Pressure is growing on the Prime Minister to abandon plans to cut per pupil funding in years to come by protecting school funding by an additional £1.2 billion. There was no mention of whether schools would receive extra funding in the has requested a public statement over the coming weeks so schools know where they stand before they break up for the summer holidays.

The Telegraph reports Ms Greening has been alarmed at the way Labour was able to exploit the Conservative manifesto on education during the election campaign. "There was no getting away from the fact we were cutting funding per pupil,” said a senior government source. “We need to recognise that in the wake of the election, and we must address the concern."  

The Conservatives promised to increase the schools budget by £4 billion by 2022 in their election manifesto, published in May. However when inflation and rising student numbers were taken into account, the promise amounted to a cut in per pupil funding, a fact attacked repeatedly by political opponents. Ms Greening has told the Prime Minister and the Treasury that she wants to change tack after the election and make sure that per pupil funding does not fall. That means an extra £1.2 billion spending by 2022, according to the Institute For Fiscal Studies [IFS], with similar amounts in the years between now and then.  

Public Services Pay
This demand has led several of Theresa May’s own ministers to speak out in adding more funding into the public sector. Pressure is mounting on the Prime Minister and the Chancellor to relax austerity and put an end to the pay cap after the party disastrously lost its majority in the General Election to anti-austerity Labour, which has pledged to scrap the 1% cap. Theresa May faces a chorus of demands from her own MPs over public spending.  After a decade of public pay freezes, the average pay of teaching professionals has dropped by £3 an hour in real terms, £2 an hour for police officers, £8 per hour for doctors, £1 per hour for prison officers whilst nurses’ wages have stagnated. In a speech to the Confederation of British Industry on Monday night, Chancellor Philip Hammond said the government’s approach to balance the needs of public workers with those who had to pay the bill hadn’t changed. Hammond said he recognised that “the British people are weary after seven years’ hard slog repairing the damage of the great recession.” He also said the time had come for a conversation on the level of funding of public services but it had to be a “grown-up debate” – arguing that borrowing was simply passing the bill to the next generation and that taxes couldn’t always fall on someone else. The governments approach has always been to balance the needs of the public workers with those who had to pay the bill.  

Health Secretary Jeremy Hunt is set to demand a salary boost for NHS workers who have suffered for years under the Tories’ one per cent pay cap. Foreign Secretary Boris Johnson is the latest senior cabinet minister to put pressure on the chancellor Phillip Hammond and the PM to change the policy.  

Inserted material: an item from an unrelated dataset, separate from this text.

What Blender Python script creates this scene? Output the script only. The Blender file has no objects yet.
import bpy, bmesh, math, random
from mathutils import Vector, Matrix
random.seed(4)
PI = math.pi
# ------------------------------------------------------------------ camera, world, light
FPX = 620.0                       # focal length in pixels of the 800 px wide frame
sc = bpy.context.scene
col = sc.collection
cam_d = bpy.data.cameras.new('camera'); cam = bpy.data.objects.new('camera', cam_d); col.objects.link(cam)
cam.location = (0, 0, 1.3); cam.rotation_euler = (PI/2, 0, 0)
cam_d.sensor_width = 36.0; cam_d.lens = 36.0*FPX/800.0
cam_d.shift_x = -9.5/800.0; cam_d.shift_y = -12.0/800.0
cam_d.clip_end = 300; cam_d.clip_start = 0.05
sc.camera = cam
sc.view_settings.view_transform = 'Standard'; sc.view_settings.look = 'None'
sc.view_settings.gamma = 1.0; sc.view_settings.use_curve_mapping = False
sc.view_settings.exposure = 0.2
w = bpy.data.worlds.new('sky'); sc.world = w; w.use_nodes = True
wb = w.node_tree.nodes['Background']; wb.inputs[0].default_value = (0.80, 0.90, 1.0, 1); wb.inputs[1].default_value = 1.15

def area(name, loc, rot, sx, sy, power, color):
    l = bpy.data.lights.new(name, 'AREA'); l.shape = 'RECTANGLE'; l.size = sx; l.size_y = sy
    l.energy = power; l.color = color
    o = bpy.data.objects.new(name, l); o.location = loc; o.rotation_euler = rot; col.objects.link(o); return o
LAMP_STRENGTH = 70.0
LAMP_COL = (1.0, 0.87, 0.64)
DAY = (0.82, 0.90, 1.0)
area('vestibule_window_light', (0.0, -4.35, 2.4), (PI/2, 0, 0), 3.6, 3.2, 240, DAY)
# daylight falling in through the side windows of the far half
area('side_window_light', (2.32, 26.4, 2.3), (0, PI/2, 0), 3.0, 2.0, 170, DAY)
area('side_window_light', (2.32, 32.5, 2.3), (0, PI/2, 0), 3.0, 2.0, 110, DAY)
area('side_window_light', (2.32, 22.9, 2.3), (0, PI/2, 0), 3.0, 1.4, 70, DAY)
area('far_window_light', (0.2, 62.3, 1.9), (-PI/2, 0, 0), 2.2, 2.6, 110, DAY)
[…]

Boris Johnson believes the 1% public sector pay cap can be lifted in a responsible way.  Michael Gove, who has re-joined the Cabinet as Environment Secretary, urged the prime minister and the chancellor to listen to independent bodies that review public sector. He told the Sunday Times: "You've got to listen to the public sector pay review bodies. When they made recommendations on school teachers' pay I think I always accepted them. My colleagues who deal with these pay review bodies would want to respect the integrity of that process." A Number 10 source said the government was responding to the recommendations of public sector pay review bodies which are currently reporting to ministers "on a case-by-case basis.". But 1% rises for dentists, nurses, doctors and the military have already been agreed for this year, it added.

Speaking to BBC Radio 4’s Today programme Nigel Lawson, a former chancellor to Margaret Thatcher, said it was Mr Hammond's job to keep control of public spending to avoid "economic disaster.” “It's not easy but it is necessary. People understand we need to pay our way on the road to economic success." Lord Lawson called on ministers to formulate the policy behind closed doors, adding: "Stop having this debate in public, it's ludicrous." 

When the matter was raised in the Commons, a minister said the government wanted to ensure "frontline public service workers" were "paid fairly for their work." Shadow Health Secretary Jonathan Ashworth said reports on the divisions within government over public sector pay revealed there was "turmoil" in the Conservative Party. "They're saying 'Wait for the pay review bodies', even though they're the ones insisting on a 1% cap," the Labour frontbencher told the Andrew Marr Show on Sunday. "We're saying to the pay review bodies: 'Get rid of the 1% cap and give a fair pay rise.'" Asked what level of pay rise Labour thought was fair, Mr Ashworth said the pay review bodies should consider one in line with the rise in average earnings across the economy.